I shudder to think what traffic is like during weekday rushhour. How many people use that bridge-tunnel each day on their way to and from the Navy base? Obviously, delays are an every day event, because they put a lot of effort into the electronic signage they have warning you of the delays. Seems like "beating around the bush" to me - the main problem is not enough lanes across the water. Why do people live here, anyway? All of the water makes it a rather inconvenient place to get around. I guess this metropolitan area exists because of its location along the ocean and its harbor, which make it a good location for a Navy base. (Most major cities lie along major waterways, after all.) But it's not a good place to commute. If I ever had to move to this area, I would be sure that my place of residence and my job were on the same side of the water.
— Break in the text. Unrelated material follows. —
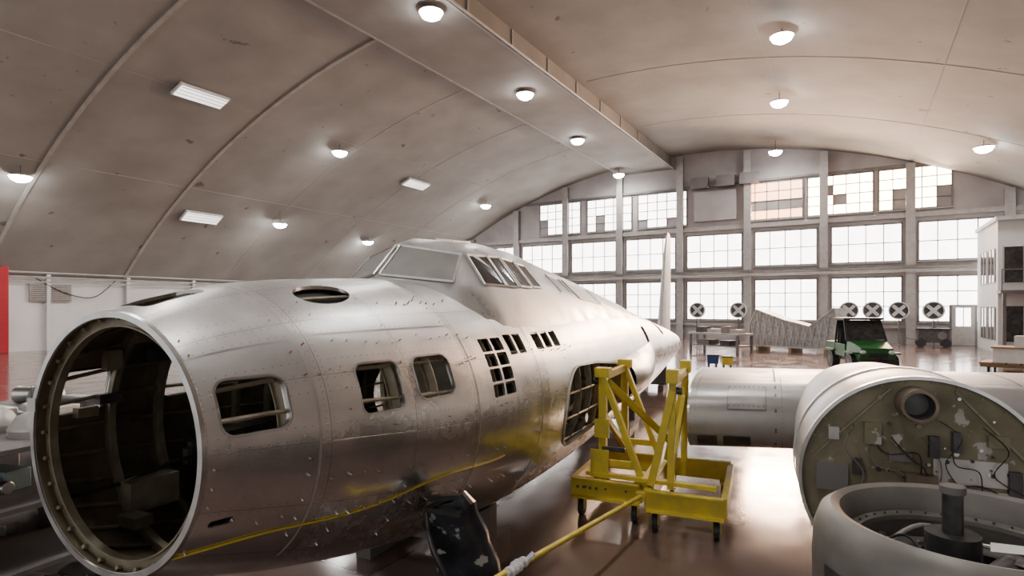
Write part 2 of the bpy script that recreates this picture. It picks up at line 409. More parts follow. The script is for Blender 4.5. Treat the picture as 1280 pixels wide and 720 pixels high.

I wouldn't want to have to cross that thing every day. I suppose living in Suffolk and working in Cheaspeake wouldn't be so bad. But living in Hampton and working in Norfolk? Forget it. I've never driven through New York City, but I imagine their waterways create similar traffic problems. But at least they have a subway. I don't know whether or not the Hampton Roads area has sufficient public transportation to get people from one side of the water to the other. For their sake, I hope so.

Today's random thought:

- I guess I could have included this in one of those regular posts this week, but oh well. We stopped for dinner at Bojangles' in Emporia, VA on our way back home on Sunday. Thus far, all of the Bojangles' I have been to in the greater Raleigh/Durham area (including the one on US-29 in Blairs, VA) have been quite consistent - I get their 3-piece dinner for between $5.50 and $6 (including tax), and it comes with free iced tea. (I'm trying to learn to like iced tea - nothing against Bojangles', I just have never really liked iced tea in general.) Well, the 3-piece dinner in Emporia didn't come with iced tea. And, it was about $1 cheaper. Wahoo! I saved money, and didn't have to drink iced tea! Problem was, they charged 10 cents for a cup of water (the nerve!), and the service was extremely slow (almost Hardee's-like), so that offsets most of the good will acquired during my visit.

3 comments:

Petters said...

Chris, I've driven through the Norfolk-Suffolk-Hampton-Newport News military industrial complex 6 times, and only once did I not end up in a not-so-nice part of town. The road system sucks, and even if I didn't get lost, the traffic is murder as you say.

I can't possibly imagine taking any job in that area. Ever.

James said...

Tunnels=Big Ships from Navy Base

Jeff said...

There are also tunnels because Richmond maintains a deep-water port along the James River. I remember from driving to Florida that I-295 east of the port has a high bridge over the James River, while I-95, to the west of the port does not.